- _To be done_
Leave out the pictures and restate the rest of the data exactly.

☆ ☆ ☆ ☆ ☆ ☆ ☆

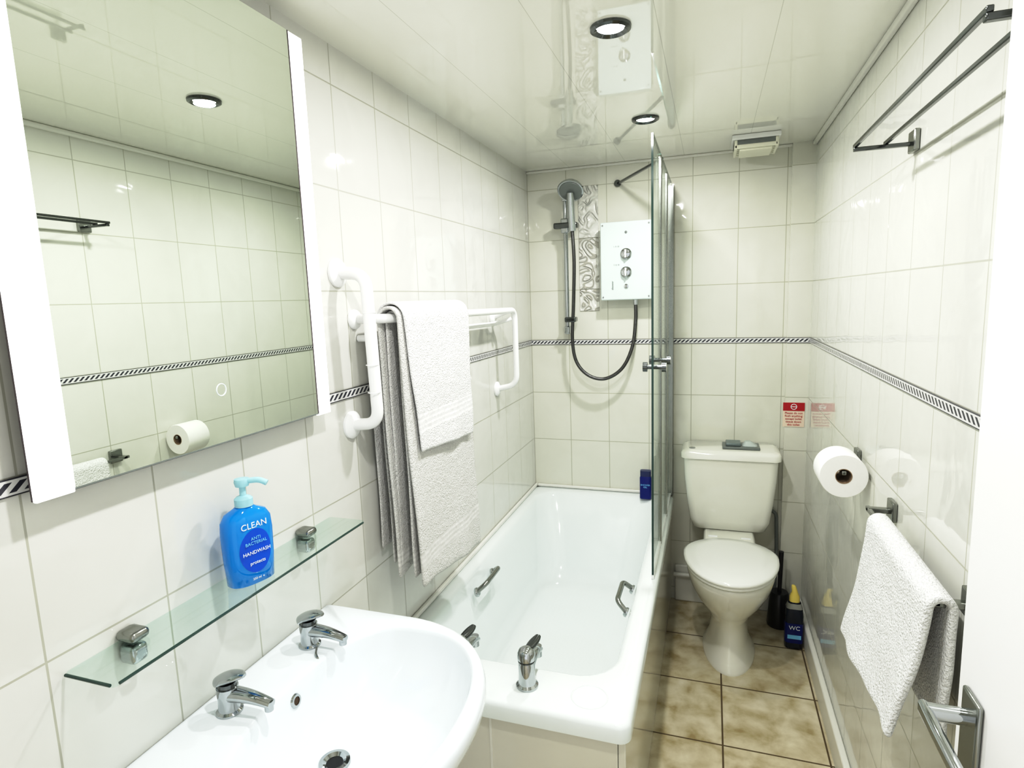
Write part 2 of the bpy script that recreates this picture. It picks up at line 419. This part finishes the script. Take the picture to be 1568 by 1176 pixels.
sr = group('shower_riser_rail', (-.68, 2.9, 1.7))
RX, RY = -.680, 2.895
cyl('rail', (RX,RY,1.37), (RX,RY,2.05), .011, M_chrome, sr)
for z in (1.39, 2.03):
    box('bracket', RX-.014, RX+.014, RY-.015, YB-.001, z-.02, z+.02, M_chrome, sr, bevel=.006)
box('slider', RX-.055, RX+.062, RY-.03, RY+.015, 1.882, 1.910, M_dchrome, sr, bevel=.007)
box('slider_core', RX-.02, RX+.02, RY-.025, RY+.015, 1.86, 1.93, M_chrome, sr, bevel=.007)
hp0 = Vector((RX+.045, RY-.055, 1.865)); hp1 = Vector((RX+.045, RY-.08, 2.035))
tube('handset_handle', [hp0, hp0.lerp(hp1,.5)+Vector((0,-.004,0)), hp1], .018, M_chrome, sr)
revolve('handset_head', hp1+Vector((0,.025,.035)), [(0,0),(.034,0.002),(.058,.018),(.063,.03),(.061,.036),(0,.037)], M_chrome, sr, axis=(.0,-.6,-.7))
revolve('handset_face', hp1+Vector((0,.025,.035))+Vector((0,-.6,-.7)).normalized()*.0372, [(0,0),(.054,0),(.052,.003),(0,.003)], M_grey, sr, axis=(0,-.6,-.7))
hose = spline([(RX+.045,RY-.055,1.87),(RX+.050,RY-.05,1.72),(RX+.040,RY-.035,1.52),(RX+.03,RY-.03,1.34),(RX+.05,RY-.03,1.23),(RX+.11,RY-.03,1.165),
               (RX+.19,RY-.025,1.15),(RX+.27,RY-.02,1.20),(RX+.318,RY-.01,1.30),(RX+.334,RY,1.42),(-.345,2.90,1.508)], 14)
tube('hose', hose, .0085, mat('hose_metal', (.13,.13,.13), .3, 1, bump=(300,.6,.002)), sr, n=12)
box('hose_ring', RX-.005, RX+.05, RY-.045, RY+.01, 1.43, 1.455, M_dchrome, sr, bevel=.006)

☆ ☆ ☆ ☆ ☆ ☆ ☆

- _The result_
Write part 2 of the bpy script that recreates this picture. It picks up at line 419. This part finishes the script. Take the picture to be 1568 by 1176 pixels.
sr = group('shower_riser_rail', (-.68, 2.9, 1.7))
RX, RY = -.680, 2.895
cyl('rail', (RX,RY,1.37), (RX,RY,2.05), .011, M_chrome, sr)
for z in (1.39, 2.03):
    box('bracket', RX-.014, RX+.014, RY-.015, YB-.001, z-.02, z+.02, M_chrome, sr, bevel=.006)
box('slider', RX-.055, RX+.062, RY-.03, RY+.015, 1.882, 1.910, M_dchrome, sr, bevel=.007)
box('slider_core', RX-.02, RX+.02, RY-.025, RY+.015, 1.86, 1.93, M_chrome, sr, bevel=.007)
hp0 = Vector((RX+.045, RY-.055, 1.865)); hp1 = Vector((RX+.045, RY-.08, 2.035))
tube('handset_handle', [hp0, hp0.lerp(hp1,.5)+Vector((0,-.004,0)), hp1], .018, M_chrome, sr)
revolve('handset_head', hp1+Vector((0,.025,.035)), [(0,0),(.034,0.002),(.058,.018),(.063,.03),(.061,.036),(0,.037)], M_chrome, sr, axis=(.0,-.6,-.7))
revolve('handset_face', hp1+Vector((0,.025,.035))+Vector((0,-.6,-.7)).normalized()*.0372, [(0,0),(.054,0),(.052,.003),(0,.003)], M_grey, sr, axis=(0,-.6,-.7))
hose = spline([(RX+.045,RY-.055,1.87),(RX+.050,RY-.05,1.72),(RX+.040,RY-.035,1.52),(RX+.03,RY-.03,1.34),(RX+.05,RY-.03,1.23),(RX+.11,RY-.03,1.165),
               (RX+.19,RY-.025,1.15),(RX+.27,RY-.02,1.20),(RX+.318,RY-.01,1.30),(RX+.334,RY,1.42),(-.345,2.90,1.508)], 14)
tube('hose', hose, .0085, mat('hose_metal', (.13,.13,.13), .3, 1, bump=(300,.6,.002)), sr, n=12)
box('hose_ring', RX-.005, RX+.05, RY-.045, RY+.01, 1.43, 1.455, M_dchrome, sr, bevel=.006)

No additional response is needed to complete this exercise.